Write out the listing below exactly, and omit any images you find in it.

————

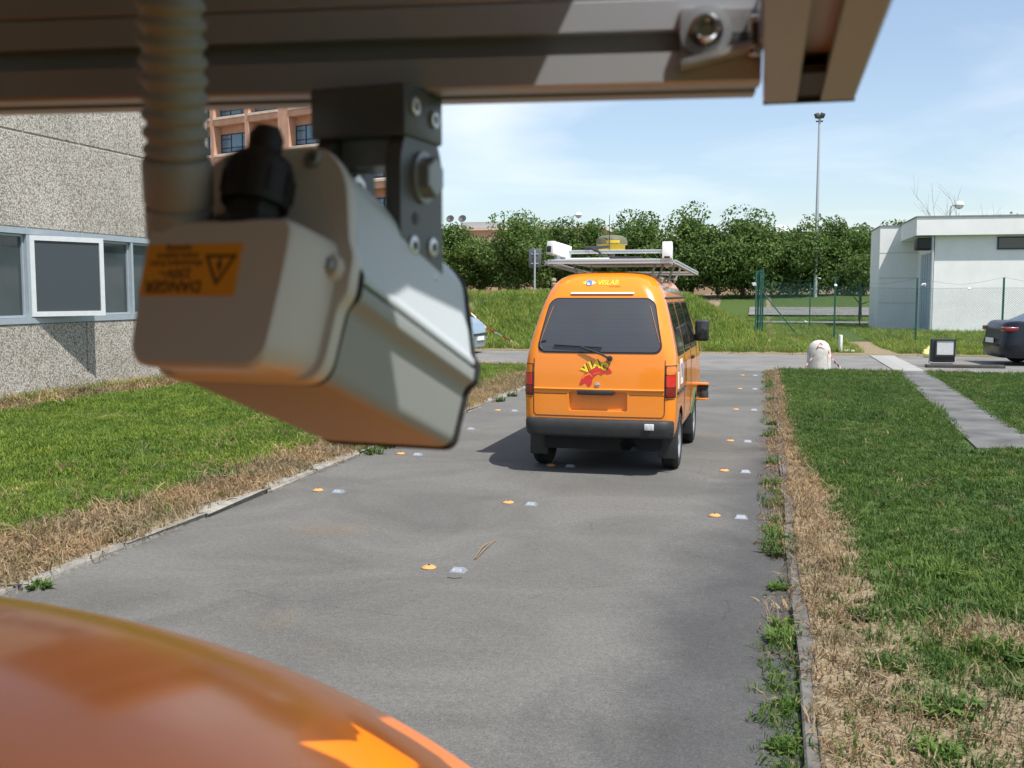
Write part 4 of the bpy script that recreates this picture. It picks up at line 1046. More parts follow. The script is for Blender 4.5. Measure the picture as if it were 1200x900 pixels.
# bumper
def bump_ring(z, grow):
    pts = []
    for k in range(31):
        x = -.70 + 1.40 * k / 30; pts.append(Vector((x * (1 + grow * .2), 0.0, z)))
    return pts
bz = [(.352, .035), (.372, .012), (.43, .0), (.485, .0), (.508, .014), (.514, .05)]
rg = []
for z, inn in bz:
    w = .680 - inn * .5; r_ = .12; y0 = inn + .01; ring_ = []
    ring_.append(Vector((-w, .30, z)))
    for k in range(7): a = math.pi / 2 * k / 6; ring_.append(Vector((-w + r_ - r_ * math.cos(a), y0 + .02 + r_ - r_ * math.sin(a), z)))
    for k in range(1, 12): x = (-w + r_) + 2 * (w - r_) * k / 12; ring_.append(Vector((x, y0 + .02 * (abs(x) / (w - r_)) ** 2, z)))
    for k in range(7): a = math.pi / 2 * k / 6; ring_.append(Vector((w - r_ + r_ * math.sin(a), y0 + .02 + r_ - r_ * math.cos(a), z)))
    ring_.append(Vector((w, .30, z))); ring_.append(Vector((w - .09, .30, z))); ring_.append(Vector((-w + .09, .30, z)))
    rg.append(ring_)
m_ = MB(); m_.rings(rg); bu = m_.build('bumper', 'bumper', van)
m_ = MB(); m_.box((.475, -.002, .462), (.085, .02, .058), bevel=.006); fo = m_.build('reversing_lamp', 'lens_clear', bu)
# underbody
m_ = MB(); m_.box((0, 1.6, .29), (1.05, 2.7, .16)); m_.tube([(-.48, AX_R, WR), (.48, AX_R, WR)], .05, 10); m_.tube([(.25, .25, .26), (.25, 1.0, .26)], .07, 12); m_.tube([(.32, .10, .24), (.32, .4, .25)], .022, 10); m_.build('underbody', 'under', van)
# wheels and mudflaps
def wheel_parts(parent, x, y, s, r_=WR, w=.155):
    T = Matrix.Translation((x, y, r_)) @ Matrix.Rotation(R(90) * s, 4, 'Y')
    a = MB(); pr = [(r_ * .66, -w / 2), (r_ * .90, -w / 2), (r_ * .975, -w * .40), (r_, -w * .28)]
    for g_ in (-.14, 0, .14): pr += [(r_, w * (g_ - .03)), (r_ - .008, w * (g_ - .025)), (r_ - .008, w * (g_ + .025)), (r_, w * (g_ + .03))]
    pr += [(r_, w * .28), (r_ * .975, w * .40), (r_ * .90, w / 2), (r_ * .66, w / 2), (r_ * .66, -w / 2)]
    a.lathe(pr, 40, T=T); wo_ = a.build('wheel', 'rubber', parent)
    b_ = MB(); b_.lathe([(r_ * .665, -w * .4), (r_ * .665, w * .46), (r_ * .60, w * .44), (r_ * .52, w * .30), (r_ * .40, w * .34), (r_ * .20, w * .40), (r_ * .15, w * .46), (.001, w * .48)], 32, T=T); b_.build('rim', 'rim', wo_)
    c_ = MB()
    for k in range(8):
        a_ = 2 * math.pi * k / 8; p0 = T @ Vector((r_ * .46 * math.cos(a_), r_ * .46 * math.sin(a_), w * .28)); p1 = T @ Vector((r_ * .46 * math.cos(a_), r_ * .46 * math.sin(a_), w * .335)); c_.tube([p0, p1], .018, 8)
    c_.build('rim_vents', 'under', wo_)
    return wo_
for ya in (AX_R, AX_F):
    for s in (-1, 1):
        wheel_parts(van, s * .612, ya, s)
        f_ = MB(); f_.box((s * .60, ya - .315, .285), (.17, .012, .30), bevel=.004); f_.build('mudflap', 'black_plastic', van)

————

__Written solution__
Write part 4 of the bpy script that recreates this picture. It picks up at line 1046. More parts follow. The script is for Blender 4.5. Measure the picture as if it were 1200x900 pixels.
# bumper
def bump_ring(z, grow):
    pts = []
    for k in range(31):
        x = -.70 + 1.40 * k / 30; pts.append(Vector((x * (1 + grow * .2), 0.0, z)))
    return pts
bz = [(.352, .035), (.372, .012), (.43, .0), (.485, .0), (.508, .014), (.514, .05)]
rg = []
for z, inn in bz:
    w = .680 - inn * .5; r_ = .12; y0 = inn + .01; ring_ = []
    ring_.append(Vector((-w, .30, z)))
    for k in range(7): a = math.pi / 2 * k / 6; ring_.append(Vector((-w + r_ - r_ * math.cos(a), y0 + .02 + r_ - r_ * math.sin(a), z)))
    for k in range(1, 12): x = (-w + r_) + 2 * (w - r_) * k / 12; ring_.append(Vector((x, y0 + .02 * (abs(x) / (w - r_)) ** 2, z)))
    for k in range(7): a = math.pi / 2 * k / 6; ring_.append(Vector((w - r_ + r_ * math.sin(a), y0 + .02 + r_ - r_ * math.cos(a), z)))
    ring_.append(Vector((w, .30, z))); ring_.append(Vector((w - .09, .30, z))); ring_.append(Vector((-w + .09, .30, z)))
    rg.append(ring_)
m_ = MB(); m_.rings(rg); bu = m_.build('bumper', 'bumper', van)
m_ = MB(); m_.box((.475, -.002, .462), (.085, .02, .058), bevel=.006); fo = m_.build('reversing_lamp', 'lens_clear', bu)
# underbody
m_ = MB(); m_.box((0, 1.6, .29), (1.05, 2.7, .16)); m_.tube([(-.48, AX_R, WR), (.48, AX_R, WR)], .05, 10); m_.tube([(.25, .25, .26), (.25, 1.0, .26)], .07, 12); m_.tube([(.32, .10, .24), (.32, .4, .25)], .022, 10); m_.build('underbody', 'under', van)
# wheels and mudflaps
def wheel_parts(parent, x, y, s, r_=WR, w=.155):
    T = Matrix.Translation((x, y, r_)) @ Matrix.Rotation(R(90) * s, 4, 'Y')
    a = MB(); pr = [(r_ * .66, -w / 2), (r_ * .90, -w / 2), (r_ * .975, -w * .40), (r_, -w * .28)]
    for g_ in (-.14, 0, .14): pr += [(r_, w * (g_ - .03)), (r_ - .008, w * (g_ - .025)), (r_ - .008, w * (g_ + .025)), (r_, w * (g_ + .03))]
    pr += [(r_, w * .28), (r_ * .975, w * .40), (r_ * .90, w / 2), (r_ * .66, w / 2), (r_ * .66, -w / 2)]
    a.lathe(pr, 40, T=T); wo_ = a.build('wheel', 'rubber', parent)
    b_ = MB(); b_.lathe([(r_ * .665, -w * .4), (r_ * .665, w * .46), (r_ * .60, w * .44), (r_ * .52, w * .30), (r_ * .40, w * .34), (r_ * .20, w * .40), (r_ * .15, w * .46), (.001, w * .48)], 32, T=T); b_.build('rim', 'rim', wo_)
    c_ = MB()
    for k in range(8):
        a_ = 2 * math.pi * k / 8; p0 = T @ Vector((r_ * .46 * math.cos(a_), r_ * .46 * math.sin(a_), w * .28)); p1 = T @ Vector((r_ * .46 * math.cos(a_), r_ * .46 * math.sin(a_), w * .335)); c_.tube([p0, p1], .018, 8)
    c_.build('rim_vents', 'under', wo_)
    return wo_
for ya in (AX_R, AX_F):
    for s in (-1, 1):
        wheel_parts(van, s * .612, ya, s)
        f_ = MB(); f_.box((s * .60, ya - .315, .285), (.17, .012, .30), bevel=.004); f_.build('mudflap', 'black_plastic', van)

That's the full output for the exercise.